Yes, but as an option — Tesla restored the round-wheel as a no-cost alternative in January 2022 after sustained complaints about yoke ergonomics in tight parking and low-speed maneuvering. Both options are available on current 2026 Model S. The yoke is divisive — about 60% of forum-active Plaid-platform owners report adapting within 2-3 weeks; about 40% never make peace with it. Test-drive both before ordering.

How does the Model S compare to the Lucid Air or Mercedes EQS?

Lucid Air Grand Touring matches or exceeds the Model S on EPA range (516 miles vs 410) and interior luxury, but Lucid's service network is sparse compared to Tesla's. The Mercedes EQS offers a more traditional luxury feel and superior ride quality, but range trails at ~350 miles and charging is slower. The Model S Plaid wins decisively on combined range + Supercharger network access + 0-60 performance.

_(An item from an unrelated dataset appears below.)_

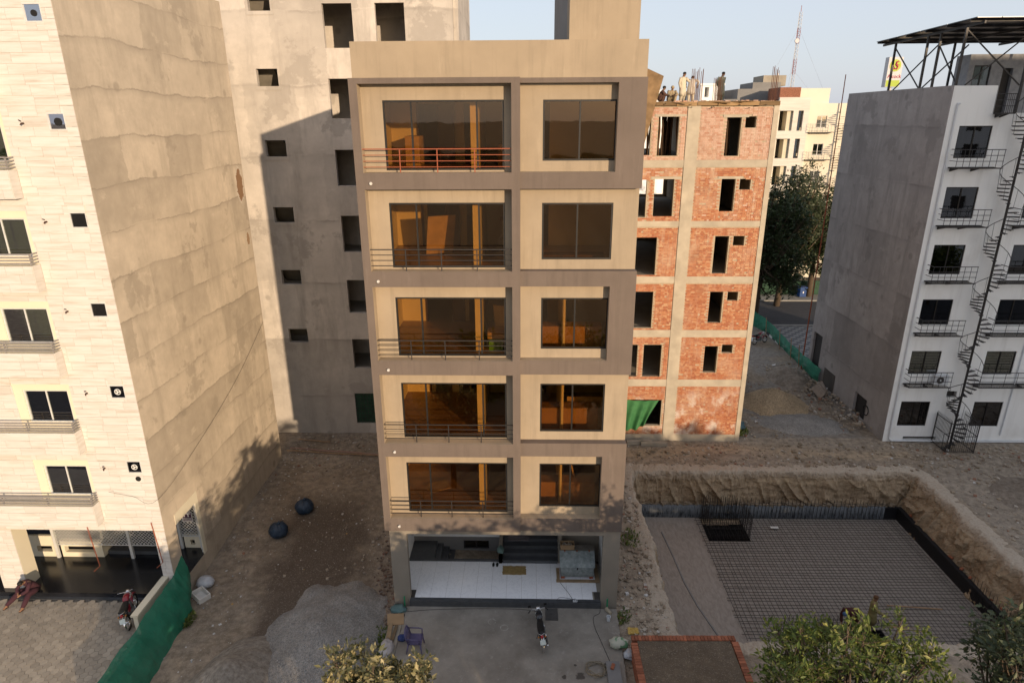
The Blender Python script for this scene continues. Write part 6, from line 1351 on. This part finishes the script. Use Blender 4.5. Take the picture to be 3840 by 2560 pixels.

For a luxury-first buyer who doesn't care about lap times, EQS is the better choice; for a range-first road-tripper, Lucid Air is hard to beat; for the all-around package with Tesla's charging network advantage, Model S still wins.

What are the most common Model S issues I should check before buying used?

By generation: Nose Cone (2012-2016) — drive-unit bearing failures, MCU1 eMMC flash failures (~$1,500 to fix), original air-suspension compressors aging out, AP1 hardware that cannot be upgraded to FSD. Refresh (2016-2020) — air suspension compressor failures on some 2015-2018 VINs ($1,500-$2,500 out of warranty), 12V lead-acid battery early failures on 2017-2020 (lithium retrofit available), HW2.5 cars need a paid HW3 retrofit for FSD eligibility. Plaid Platform first year (2021) — yoke ergonomics adaptation, charge-port door alignment, capacitive gear selector quirks. Plaid Platform 2022+ — generally clean, most early issues resolved in revised production. Always run a Tesla VIN check (via the mobile app or Tesla service) and verify battery state-of-health before committing.